_Source material_.
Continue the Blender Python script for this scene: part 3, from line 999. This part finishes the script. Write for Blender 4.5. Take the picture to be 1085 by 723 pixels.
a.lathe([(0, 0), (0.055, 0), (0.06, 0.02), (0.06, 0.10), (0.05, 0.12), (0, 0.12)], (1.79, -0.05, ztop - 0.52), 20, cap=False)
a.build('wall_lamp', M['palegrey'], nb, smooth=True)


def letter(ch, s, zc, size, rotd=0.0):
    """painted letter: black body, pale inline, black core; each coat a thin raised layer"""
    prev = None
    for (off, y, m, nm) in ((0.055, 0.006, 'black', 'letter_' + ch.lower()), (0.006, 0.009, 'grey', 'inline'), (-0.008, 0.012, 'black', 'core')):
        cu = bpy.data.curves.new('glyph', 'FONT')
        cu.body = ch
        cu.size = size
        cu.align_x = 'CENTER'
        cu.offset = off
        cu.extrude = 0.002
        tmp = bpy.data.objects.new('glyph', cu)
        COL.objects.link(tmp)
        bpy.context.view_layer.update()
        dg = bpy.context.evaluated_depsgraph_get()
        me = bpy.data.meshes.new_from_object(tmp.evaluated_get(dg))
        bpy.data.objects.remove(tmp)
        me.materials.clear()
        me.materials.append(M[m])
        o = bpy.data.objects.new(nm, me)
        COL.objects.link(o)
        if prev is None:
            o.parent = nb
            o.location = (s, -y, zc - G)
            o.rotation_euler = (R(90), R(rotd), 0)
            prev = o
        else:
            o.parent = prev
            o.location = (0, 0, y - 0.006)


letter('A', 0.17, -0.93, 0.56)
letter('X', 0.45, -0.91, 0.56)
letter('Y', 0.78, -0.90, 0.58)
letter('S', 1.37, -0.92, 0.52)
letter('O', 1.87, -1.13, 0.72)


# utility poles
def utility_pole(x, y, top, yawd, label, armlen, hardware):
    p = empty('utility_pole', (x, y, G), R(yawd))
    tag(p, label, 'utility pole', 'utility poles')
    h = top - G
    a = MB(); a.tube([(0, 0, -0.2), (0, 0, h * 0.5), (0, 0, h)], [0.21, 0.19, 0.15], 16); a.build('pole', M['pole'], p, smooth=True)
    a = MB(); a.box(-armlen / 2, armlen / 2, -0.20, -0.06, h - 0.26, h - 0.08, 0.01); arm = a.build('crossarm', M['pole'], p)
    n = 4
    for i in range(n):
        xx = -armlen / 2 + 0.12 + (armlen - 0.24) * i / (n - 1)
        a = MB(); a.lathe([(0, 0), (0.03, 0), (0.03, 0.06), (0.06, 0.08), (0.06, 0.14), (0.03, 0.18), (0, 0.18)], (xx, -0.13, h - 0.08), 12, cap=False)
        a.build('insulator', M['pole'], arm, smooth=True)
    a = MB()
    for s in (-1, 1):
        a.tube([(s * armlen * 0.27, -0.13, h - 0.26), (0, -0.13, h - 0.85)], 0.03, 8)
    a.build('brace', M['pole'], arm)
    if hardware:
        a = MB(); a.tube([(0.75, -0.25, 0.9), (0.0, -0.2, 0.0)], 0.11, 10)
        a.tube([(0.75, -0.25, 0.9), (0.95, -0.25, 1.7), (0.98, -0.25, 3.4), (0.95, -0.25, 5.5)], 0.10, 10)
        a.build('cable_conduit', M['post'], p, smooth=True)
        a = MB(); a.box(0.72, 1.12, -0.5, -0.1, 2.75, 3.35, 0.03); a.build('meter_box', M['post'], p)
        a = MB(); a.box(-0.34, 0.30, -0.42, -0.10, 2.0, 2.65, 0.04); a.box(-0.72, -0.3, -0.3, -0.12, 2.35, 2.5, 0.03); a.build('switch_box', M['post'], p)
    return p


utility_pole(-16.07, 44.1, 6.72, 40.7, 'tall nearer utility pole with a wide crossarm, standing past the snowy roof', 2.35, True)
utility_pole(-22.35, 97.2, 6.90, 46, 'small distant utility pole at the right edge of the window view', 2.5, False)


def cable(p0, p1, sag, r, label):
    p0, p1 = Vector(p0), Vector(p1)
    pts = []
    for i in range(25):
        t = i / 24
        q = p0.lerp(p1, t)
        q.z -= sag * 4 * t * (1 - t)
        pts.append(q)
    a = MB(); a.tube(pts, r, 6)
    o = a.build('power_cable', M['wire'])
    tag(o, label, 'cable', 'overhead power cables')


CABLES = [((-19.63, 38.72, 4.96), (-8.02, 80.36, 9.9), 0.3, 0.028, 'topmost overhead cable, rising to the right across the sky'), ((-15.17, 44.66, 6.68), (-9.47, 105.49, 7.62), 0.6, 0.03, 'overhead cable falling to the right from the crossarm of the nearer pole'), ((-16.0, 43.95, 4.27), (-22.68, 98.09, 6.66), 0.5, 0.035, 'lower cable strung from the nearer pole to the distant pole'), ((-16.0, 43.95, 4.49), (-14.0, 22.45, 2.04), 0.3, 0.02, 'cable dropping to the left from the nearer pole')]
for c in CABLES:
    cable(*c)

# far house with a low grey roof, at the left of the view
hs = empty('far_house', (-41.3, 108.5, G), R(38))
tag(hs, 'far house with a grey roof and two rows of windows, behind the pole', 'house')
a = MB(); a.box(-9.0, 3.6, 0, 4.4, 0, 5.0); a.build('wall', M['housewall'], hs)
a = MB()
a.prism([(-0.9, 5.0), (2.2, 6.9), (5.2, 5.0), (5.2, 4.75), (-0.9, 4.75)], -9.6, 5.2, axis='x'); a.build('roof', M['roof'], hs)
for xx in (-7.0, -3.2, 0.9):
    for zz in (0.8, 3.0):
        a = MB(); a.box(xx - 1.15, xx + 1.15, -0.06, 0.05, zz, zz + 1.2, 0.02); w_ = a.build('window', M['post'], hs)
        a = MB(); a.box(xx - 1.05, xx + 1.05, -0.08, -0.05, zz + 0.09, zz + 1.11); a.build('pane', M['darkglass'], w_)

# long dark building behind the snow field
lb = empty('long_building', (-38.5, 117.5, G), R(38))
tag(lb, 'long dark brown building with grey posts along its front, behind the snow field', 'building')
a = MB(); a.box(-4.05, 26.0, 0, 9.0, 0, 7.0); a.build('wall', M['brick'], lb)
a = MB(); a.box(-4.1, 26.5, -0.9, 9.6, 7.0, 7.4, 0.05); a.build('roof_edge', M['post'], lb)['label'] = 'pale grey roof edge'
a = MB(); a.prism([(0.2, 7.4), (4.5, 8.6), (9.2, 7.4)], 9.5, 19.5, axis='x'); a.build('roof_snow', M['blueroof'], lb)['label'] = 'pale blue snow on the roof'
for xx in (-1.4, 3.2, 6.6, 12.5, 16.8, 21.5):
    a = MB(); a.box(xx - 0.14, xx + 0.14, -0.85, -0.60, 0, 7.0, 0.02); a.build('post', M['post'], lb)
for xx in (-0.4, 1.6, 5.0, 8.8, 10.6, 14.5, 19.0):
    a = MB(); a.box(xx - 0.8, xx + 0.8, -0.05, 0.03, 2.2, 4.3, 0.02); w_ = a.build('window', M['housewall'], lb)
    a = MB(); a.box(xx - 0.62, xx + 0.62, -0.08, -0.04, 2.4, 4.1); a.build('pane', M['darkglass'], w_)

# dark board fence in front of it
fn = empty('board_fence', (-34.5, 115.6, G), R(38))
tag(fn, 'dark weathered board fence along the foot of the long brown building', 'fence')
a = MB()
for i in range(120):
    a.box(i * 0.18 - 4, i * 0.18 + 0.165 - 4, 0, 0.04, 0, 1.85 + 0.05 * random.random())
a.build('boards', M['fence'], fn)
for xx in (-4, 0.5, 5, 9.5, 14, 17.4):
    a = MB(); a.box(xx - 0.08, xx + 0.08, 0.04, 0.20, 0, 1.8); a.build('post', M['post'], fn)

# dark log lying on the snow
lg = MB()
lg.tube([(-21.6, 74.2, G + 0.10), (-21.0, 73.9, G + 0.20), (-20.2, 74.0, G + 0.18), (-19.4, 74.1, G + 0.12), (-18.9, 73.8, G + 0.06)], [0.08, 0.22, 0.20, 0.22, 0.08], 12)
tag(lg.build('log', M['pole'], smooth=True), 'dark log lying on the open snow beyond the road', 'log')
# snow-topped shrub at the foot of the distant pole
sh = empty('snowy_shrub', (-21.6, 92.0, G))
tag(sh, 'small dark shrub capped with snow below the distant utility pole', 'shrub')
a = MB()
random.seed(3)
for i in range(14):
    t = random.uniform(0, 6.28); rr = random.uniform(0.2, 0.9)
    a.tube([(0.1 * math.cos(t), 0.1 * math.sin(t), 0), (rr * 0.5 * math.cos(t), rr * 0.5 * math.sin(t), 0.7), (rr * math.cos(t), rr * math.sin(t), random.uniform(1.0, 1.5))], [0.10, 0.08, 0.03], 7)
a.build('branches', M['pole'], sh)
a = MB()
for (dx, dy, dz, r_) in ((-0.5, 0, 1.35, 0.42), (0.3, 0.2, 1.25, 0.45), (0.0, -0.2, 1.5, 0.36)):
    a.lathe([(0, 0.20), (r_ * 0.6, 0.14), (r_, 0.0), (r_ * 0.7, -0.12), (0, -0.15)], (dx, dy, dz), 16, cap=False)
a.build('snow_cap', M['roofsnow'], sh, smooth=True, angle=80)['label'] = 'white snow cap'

_Set problem_. Print, unaltered, every line from the beginning of the material down to the line with "o.location = (0, 0, y - 0.006)".

_Answer to this exercise_.
Continue the Blender Python script for this scene: part 3, from line 999. This part finishes the script. Write for Blender 4.5. Take the picture to be 1085 by 723 pixels.
a.lathe([(0, 0), (0.055, 0), (0.06, 0.02), (0.06, 0.10), (0.05, 0.12), (0, 0.12)], (1.79, -0.05, ztop - 0.52), 20, cap=False)
a.build('wall_lamp', M['palegrey'], nb, smooth=True)


def letter(ch, s, zc, size, rotd=0.0):
    """painted letter: black body, pale inline, black core; each coat a thin raised layer"""
    prev = None
    for (off, y, m, nm) in ((0.055, 0.006, 'black', 'letter_' + ch.lower()), (0.006, 0.009, 'grey', 'inline'), (-0.008, 0.012, 'black', 'core')):
        cu = bpy.data.curves.new('glyph', 'FONT')
        cu.body = ch
        cu.size = size
        cu.align_x = 'CENTER'
        cu.offset = off
        cu.extrude = 0.002
        tmp = bpy.data.objects.new('glyph', cu)
        COL.objects.link(tmp)
        bpy.context.view_layer.update()
        dg = bpy.context.evaluated_depsgraph_get()
        me = bpy.data.meshes.new_from_object(tmp.evaluated_get(dg))
        bpy.data.objects.remove(tmp)
        me.materials.clear()
        me.materials.append(M[m])
        o = bpy.data.objects.new(nm, me)
        COL.objects.link(o)
        if prev is None:
            o.parent = nb
            o.location = (s, -y, zc - G)
            o.rotation_euler = (R(90), R(rotd), 0)
            prev = o
        else:
            o.parent = prev
            o.location = (0, 0, y - 0.006)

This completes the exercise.